Tuesday, 8 October 2013


Md. Sahabuddin in the first of a two-part article on trade and investment in South Asia South Asia has a great potential to accelerate its trade and investment growth as the geographical location of the region gives it a good access to markets. The region accounts for only 3.0 per cent of the world's surface area and has the highest population density. The full benefit of its two real assets--demography and geography--has yet to be realised. If the potentials are fully tapped, South Asia could be a leading economy of the world. Due to a lack of market integration within and across countries, we cannot explore all these tremendous opportunities.

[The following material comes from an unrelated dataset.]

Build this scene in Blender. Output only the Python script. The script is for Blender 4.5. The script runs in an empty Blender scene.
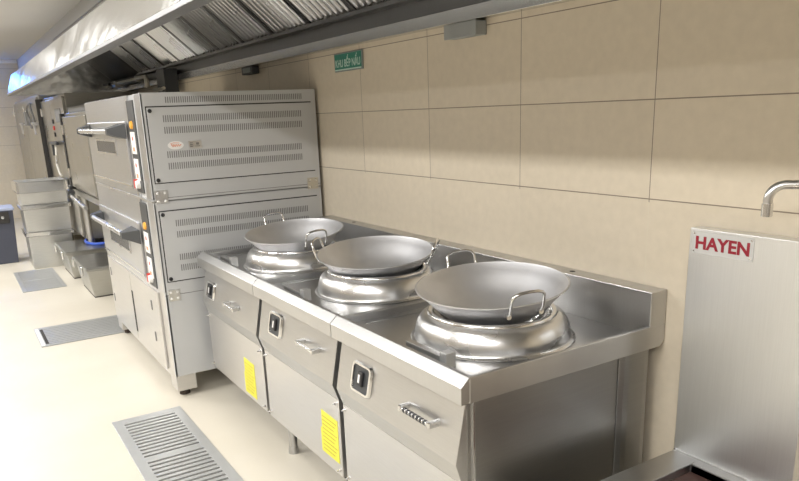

PRESENT TRADE STATUS: South Asia averaged an annual gross domestic product (GDP) growth rate of around 5.7 per cent during 1980-2000. It was accelerated to 6.5 per cent during 2000-7 and it reached 7.0 per cent in 2010-2011. It is now the second fastest growing region in the world after East Asia. The GDP growth shows the strong recovery of economic meltdown in India, good performance in Bangladesh, post-conflict bounce in Sri Lanka, recovery in Pakistan, and a turnaround in other countries, including Afghanistan, Bhutan and the Maldives. It is possible because of rising domestic confidence and the factors like domestic versus external demand, consumption versus investment, and private demand versus reliance on stimulus. But the regional economic activities in terms of trade and investment within South Asia are not enough compared to the potentiality it has. Intra-regional trade among South Asian countries is about 5.0 per cent, although there is a great deal of opportunities at present. More regional connectivity through road, air and waterways will allow the industries to benefit from economies of scale.